→ Data
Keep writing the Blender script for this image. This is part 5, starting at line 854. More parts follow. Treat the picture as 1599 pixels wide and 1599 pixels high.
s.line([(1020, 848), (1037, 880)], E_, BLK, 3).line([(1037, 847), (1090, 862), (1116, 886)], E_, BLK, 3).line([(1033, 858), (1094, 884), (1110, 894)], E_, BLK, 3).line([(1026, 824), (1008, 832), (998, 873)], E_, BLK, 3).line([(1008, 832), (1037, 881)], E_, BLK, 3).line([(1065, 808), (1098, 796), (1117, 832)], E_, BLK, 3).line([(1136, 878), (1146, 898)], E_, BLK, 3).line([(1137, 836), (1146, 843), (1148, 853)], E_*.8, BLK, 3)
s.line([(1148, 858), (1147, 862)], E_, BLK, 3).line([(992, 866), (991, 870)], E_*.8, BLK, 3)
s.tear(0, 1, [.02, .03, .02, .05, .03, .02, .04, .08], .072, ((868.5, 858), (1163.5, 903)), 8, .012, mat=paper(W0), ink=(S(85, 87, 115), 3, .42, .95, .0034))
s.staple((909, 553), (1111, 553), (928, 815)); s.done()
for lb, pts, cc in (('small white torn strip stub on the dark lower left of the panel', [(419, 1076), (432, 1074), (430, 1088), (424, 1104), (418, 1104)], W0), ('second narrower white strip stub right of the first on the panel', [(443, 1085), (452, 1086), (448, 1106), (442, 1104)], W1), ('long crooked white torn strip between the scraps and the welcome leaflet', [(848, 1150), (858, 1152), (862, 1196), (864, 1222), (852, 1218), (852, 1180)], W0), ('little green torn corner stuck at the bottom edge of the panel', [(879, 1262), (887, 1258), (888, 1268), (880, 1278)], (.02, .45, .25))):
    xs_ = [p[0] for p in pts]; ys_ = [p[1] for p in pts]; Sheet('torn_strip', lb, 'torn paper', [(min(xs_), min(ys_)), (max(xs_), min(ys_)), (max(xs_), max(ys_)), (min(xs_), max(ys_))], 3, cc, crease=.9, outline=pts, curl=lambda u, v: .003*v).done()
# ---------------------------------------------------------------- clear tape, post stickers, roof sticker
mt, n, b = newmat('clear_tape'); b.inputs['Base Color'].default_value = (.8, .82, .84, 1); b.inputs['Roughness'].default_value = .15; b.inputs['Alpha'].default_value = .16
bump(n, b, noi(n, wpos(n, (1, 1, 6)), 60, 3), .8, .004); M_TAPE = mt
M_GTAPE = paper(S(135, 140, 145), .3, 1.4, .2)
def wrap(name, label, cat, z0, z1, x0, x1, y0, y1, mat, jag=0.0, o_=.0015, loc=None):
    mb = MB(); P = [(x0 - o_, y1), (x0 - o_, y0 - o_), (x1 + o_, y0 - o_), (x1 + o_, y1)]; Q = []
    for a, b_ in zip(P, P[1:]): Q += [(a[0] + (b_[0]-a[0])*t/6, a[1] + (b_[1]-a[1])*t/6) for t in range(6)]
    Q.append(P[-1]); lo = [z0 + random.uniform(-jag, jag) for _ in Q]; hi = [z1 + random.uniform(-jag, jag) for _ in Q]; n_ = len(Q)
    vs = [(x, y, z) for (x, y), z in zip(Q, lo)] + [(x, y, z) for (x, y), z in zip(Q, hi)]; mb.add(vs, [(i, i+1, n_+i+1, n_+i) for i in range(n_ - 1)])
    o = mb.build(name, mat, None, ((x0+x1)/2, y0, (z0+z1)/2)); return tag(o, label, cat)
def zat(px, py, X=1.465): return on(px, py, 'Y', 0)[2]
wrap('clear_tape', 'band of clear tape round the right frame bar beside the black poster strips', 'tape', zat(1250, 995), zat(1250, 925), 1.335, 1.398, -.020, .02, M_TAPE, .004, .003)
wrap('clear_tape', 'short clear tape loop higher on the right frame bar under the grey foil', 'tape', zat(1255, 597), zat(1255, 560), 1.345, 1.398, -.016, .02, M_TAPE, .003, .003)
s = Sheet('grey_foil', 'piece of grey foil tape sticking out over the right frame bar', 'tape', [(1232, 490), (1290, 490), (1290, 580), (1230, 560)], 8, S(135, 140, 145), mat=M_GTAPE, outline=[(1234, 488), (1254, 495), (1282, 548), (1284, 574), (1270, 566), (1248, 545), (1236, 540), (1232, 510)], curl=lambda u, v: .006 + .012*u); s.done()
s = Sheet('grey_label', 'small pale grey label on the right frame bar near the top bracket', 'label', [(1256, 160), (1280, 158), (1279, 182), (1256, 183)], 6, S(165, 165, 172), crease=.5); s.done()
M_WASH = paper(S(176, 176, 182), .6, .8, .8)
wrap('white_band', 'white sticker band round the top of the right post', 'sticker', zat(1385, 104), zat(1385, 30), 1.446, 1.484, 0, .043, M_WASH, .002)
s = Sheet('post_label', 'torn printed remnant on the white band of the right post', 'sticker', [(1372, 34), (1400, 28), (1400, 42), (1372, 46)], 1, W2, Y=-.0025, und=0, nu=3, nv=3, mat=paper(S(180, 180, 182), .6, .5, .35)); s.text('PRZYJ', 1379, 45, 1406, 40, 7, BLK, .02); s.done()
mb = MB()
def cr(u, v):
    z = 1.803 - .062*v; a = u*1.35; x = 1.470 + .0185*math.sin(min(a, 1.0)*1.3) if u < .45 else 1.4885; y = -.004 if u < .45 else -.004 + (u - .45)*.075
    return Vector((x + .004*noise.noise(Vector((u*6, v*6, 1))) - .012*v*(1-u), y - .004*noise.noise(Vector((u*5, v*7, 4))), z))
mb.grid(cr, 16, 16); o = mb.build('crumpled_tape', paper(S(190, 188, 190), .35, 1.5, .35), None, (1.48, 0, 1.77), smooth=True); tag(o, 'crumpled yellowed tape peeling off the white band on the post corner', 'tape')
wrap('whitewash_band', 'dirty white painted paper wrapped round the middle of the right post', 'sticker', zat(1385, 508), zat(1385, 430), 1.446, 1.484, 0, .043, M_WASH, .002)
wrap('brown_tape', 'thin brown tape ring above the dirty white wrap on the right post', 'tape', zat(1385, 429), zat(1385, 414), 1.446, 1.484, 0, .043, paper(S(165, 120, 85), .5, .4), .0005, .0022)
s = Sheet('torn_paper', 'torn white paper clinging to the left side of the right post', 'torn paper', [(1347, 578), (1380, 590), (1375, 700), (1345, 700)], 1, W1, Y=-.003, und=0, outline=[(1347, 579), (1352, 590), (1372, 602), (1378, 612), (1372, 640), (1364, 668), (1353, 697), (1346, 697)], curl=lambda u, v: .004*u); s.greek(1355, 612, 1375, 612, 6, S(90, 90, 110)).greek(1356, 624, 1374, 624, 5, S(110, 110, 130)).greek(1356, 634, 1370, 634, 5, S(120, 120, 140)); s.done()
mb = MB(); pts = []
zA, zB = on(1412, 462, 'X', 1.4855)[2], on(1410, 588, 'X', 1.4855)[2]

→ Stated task
Write the listing out again, exactly as shown above.

→ Response for this exercise
Keep writing the Blender script for this image. This is part 5, starting at line 854. More parts follow. Treat the picture as 1599 pixels wide and 1599 pixels high.
s.line([(1020, 848), (1037, 880)], E_, BLK, 3).line([(1037, 847), (1090, 862), (1116, 886)], E_, BLK, 3).line([(1033, 858), (1094, 884), (1110, 894)], E_, BLK, 3).line([(1026, 824), (1008, 832), (998, 873)], E_, BLK, 3).line([(1008, 832), (1037, 881)], E_, BLK, 3).line([(1065, 808), (1098, 796), (1117, 832)], E_, BLK, 3).line([(1136, 878), (1146, 898)], E_, BLK, 3).line([(1137, 836), (1146, 843), (1148, 853)], E_*.8, BLK, 3)
s.line([(1148, 858), (1147, 862)], E_, BLK, 3).line([(992, 866), (991, 870)], E_*.8, BLK, 3)
s.tear(0, 1, [.02, .03, .02, .05, .03, .02, .04, .08], .072, ((868.5, 858), (1163.5, 903)), 8, .012, mat=paper(W0), ink=(S(85, 87, 115), 3, .42, .95, .0034))
s.staple((909, 553), (1111, 553), (928, 815)); s.done()
for lb, pts, cc in (('small white torn strip stub on the dark lower left of the panel', [(419, 1076), (432, 1074), (430, 1088), (424, 1104), (418, 1104)], W0), ('second narrower white strip stub right of the first on the panel', [(443, 1085), (452, 1086), (448, 1106), (442, 1104)], W1), ('long crooked white torn strip between the scraps and the welcome leaflet', [(848, 1150), (858, 1152), (862, 1196), (864, 1222), (852, 1218), (852, 1180)], W0), ('little green torn corner stuck at the bottom edge of the panel', [(879, 1262), (887, 1258), (888, 1268), (880, 1278)], (.02, .45, .25))):
    xs_ = [p[0] for p in pts]; ys_ = [p[1] for p in pts]; Sheet('torn_strip', lb, 'torn paper', [(min(xs_), min(ys_)), (max(xs_), min(ys_)), (max(xs_), max(ys_)), (min(xs_), max(ys_))], 3, cc, crease=.9, outline=pts, curl=lambda u, v: .003*v).done()
# ---------------------------------------------------------------- clear tape, post stickers, roof sticker
mt, n, b = newmat('clear_tape'); b.inputs['Base Color'].default_value = (.8, .82, .84, 1); b.inputs['Roughness'].default_value = .15; b.inputs['Alpha'].default_value = .16
bump(n, b, noi(n, wpos(n, (1, 1, 6)), 60, 3), .8, .004); M_TAPE = mt
M_GTAPE = paper(S(135, 140, 145), .3, 1.4, .2)
def wrap(name, label, cat, z0, z1, x0, x1, y0, y1, mat, jag=0.0, o_=.0015, loc=None):
    mb = MB(); P = [(x0 - o_, y1), (x0 - o_, y0 - o_), (x1 + o_, y0 - o_), (x1 + o_, y1)]; Q = []
    for a, b_ in zip(P, P[1:]): Q += [(a[0] + (b_[0]-a[0])*t/6, a[1] + (b_[1]-a[1])*t/6) for t in range(6)]
    Q.append(P[-1]); lo = [z0 + random.uniform(-jag, jag) for _ in Q]; hi = [z1 + random.uniform(-jag, jag) for _ in Q]; n_ = len(Q)
    vs = [(x, y, z) for (x, y), z in zip(Q, lo)] + [(x, y, z) for (x, y), z in zip(Q, hi)]; mb.add(vs, [(i, i+1, n_+i+1, n_+i) for i in range(n_ - 1)])
    o = mb.build(name, mat, None, ((x0+x1)/2, y0, (z0+z1)/2)); return tag(o, label, cat)
def zat(px, py, X=1.465): return on(px, py, 'Y', 0)[2]
wrap('clear_tape', 'band of clear tape round the right frame bar beside the black poster strips', 'tape', zat(1250, 995), zat(1250, 925), 1.335, 1.398, -.020, .02, M_TAPE, .004, .003)
wrap('clear_tape', 'short clear tape loop higher on the right frame bar under the grey foil', 'tape', zat(1255, 597), zat(1255, 560), 1.345, 1.398, -.016, .02, M_TAPE, .003, .003)
s = Sheet('grey_foil', 'piece of grey foil tape sticking out over the right frame bar', 'tape', [(1232, 490), (1290, 490), (1290, 580), (1230, 560)], 8, S(135, 140, 145), mat=M_GTAPE, outline=[(1234, 488), (1254, 495), (1282, 548), (1284, 574), (1270, 566), (1248, 545), (1236, 540), (1232, 510)], curl=lambda u, v: .006 + .012*u); s.done()
s = Sheet('grey_label', 'small pale grey label on the right frame bar near the top bracket', 'label', [(1256, 160), (1280, 158), (1279, 182), (1256, 183)], 6, S(165, 165, 172), crease=.5); s.done()
M_WASH = paper(S(176, 176, 182), .6, .8, .8)
wrap('white_band', 'white sticker band round the top of the right post', 'sticker', zat(1385, 104), zat(1385, 30), 1.446, 1.484, 0, .043, M_WASH, .002)
s = Sheet('post_label', 'torn printed remnant on the white band of the right post', 'sticker', [(1372, 34), (1400, 28), (1400, 42), (1372, 46)], 1, W2, Y=-.0025, und=0, nu=3, nv=3, mat=paper(S(180, 180, 182), .6, .5, .35)); s.text('PRZYJ', 1379, 45, 1406, 40, 7, BLK, .02); s.done()
mb = MB()
def cr(u, v):
    z = 1.803 - .062*v; a = u*1.35; x = 1.470 + .0185*math.sin(min(a, 1.0)*1.3) if u < .45 else 1.4885; y = -.004 if u < .45 else -.004 + (u - .45)*.075
    return Vector((x + .004*noise.noise(Vector((u*6, v*6, 1))) - .012*v*(1-u), y - .004*noise.noise(Vector((u*5, v*7, 4))), z))
mb.grid(cr, 16, 16); o = mb.build('crumpled_tape', paper(S(190, 188, 190), .35, 1.5, .35), None, (1.48, 0, 1.77), smooth=True); tag(o, 'crumpled yellowed tape peeling off the white band on the post corner', 'tape')
wrap('whitewash_band', 'dirty white painted paper wrapped round the middle of the right post', 'sticker', zat(1385, 508), zat(1385, 430), 1.446, 1.484, 0, .043, M_WASH, .002)
wrap('brown_tape', 'thin brown tape ring above the dirty white wrap on the right post', 'tape', zat(1385, 429), zat(1385, 414), 1.446, 1.484, 0, .043, paper(S(165, 120, 85), .5, .4), .0005, .0022)
s = Sheet('torn_paper', 'torn white paper clinging to the left side of the right post', 'torn paper', [(1347, 578), (1380, 590), (1375, 700), (1345, 700)], 1, W1, Y=-.003, und=0, outline=[(1347, 579), (1352, 590), (1372, 602), (1378, 612), (1372, 640), (1364, 668), (1353, 697), (1346, 697)], curl=lambda u, v: .004*u); s.greek(1355, 612, 1375, 612, 6, S(90, 90, 110)).greek(1356, 624, 1374, 624, 5, S(110, 110, 130)).greek(1356, 634, 1370, 634, 5, S(120, 120, 140)); s.done()
mb = MB(); pts = []
zA, zB = on(1412, 462, 'X', 1.4855)[2], on(1410, 588, 'X', 1.4855)[2]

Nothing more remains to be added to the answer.